According to Bullard, one of the packer's strategies was be to combine the herds of the United States, Canada and Mexico into one seamless herd. "It's a good business strategy on the packer's part," says Bullard. Although the results would not be very good for U.S. ranchers.

To sell meat from several countries to American consumers it was vital that the consumer not be able to tell any difference in the beef produced in this country and that produced in Mexico, Uruguay, Canada, Brazil, Argentina, or any other cattle-producing country. "They want the consumer to believe that all cattle are the same," says Bullard. "It's not in the interest of a packer to have mandatory country of origin labeling. They want consumers to be loyal to their brand regardless of where they obtained the cattle for use in that product." Country of origin labeling would jeopardize their business model and so the packers tried to kill COOL at every turn.

A packer would also not want the 792,000 beef producers left in the U.S. to have any political power to get in their way. That is why they literally took over the NCBA. What better organization would there be to do there bidding for them than one that for decades had been the one perceived by Congress to represent the cattle industry. Congress put us all in the same boat together. But the NCBA could not do the packer's bidding if they were dependent on dues from rancher's for their existence. So the packers and their lackeys commandeered the checkoff funds, created the NCBA and then hijacked the organization and any credibility it had in Congress.
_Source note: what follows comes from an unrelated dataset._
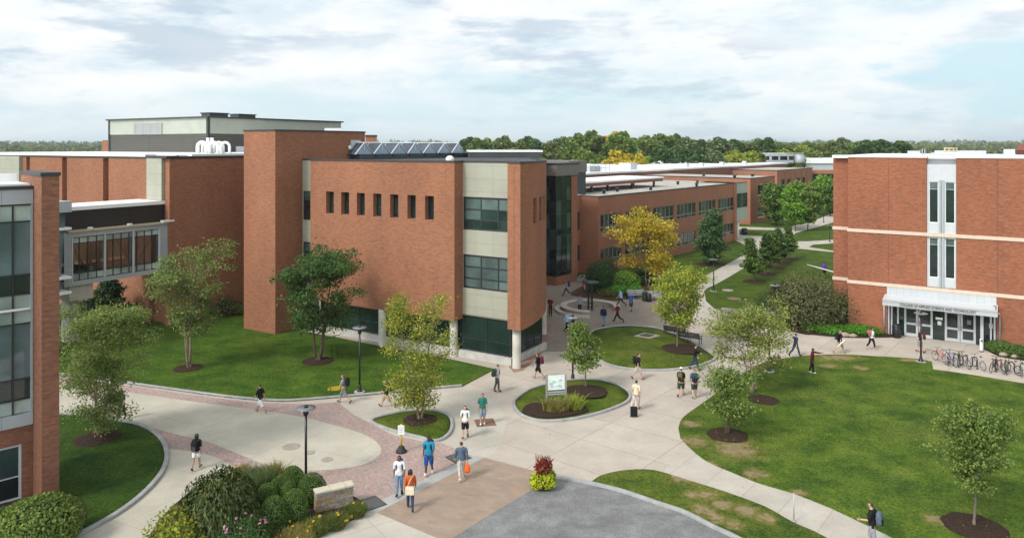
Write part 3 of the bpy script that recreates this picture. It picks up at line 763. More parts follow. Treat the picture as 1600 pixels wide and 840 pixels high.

Say what we will, you have to admire their game plan. "That's a reasonable, justifiable, legitimate business strategy," Bullard said, at least from the packer's viewpoint. At the same time President Bush was pushing free trade agreements and listening closely to any advice offered by the man who bought the Texas Rangers from him and contributed heavily to his campaign. It just so happens that man and his company also owned Swift of Australia. For awhile this outsourcing of beef from foreign countries was working way better than the chicken model had.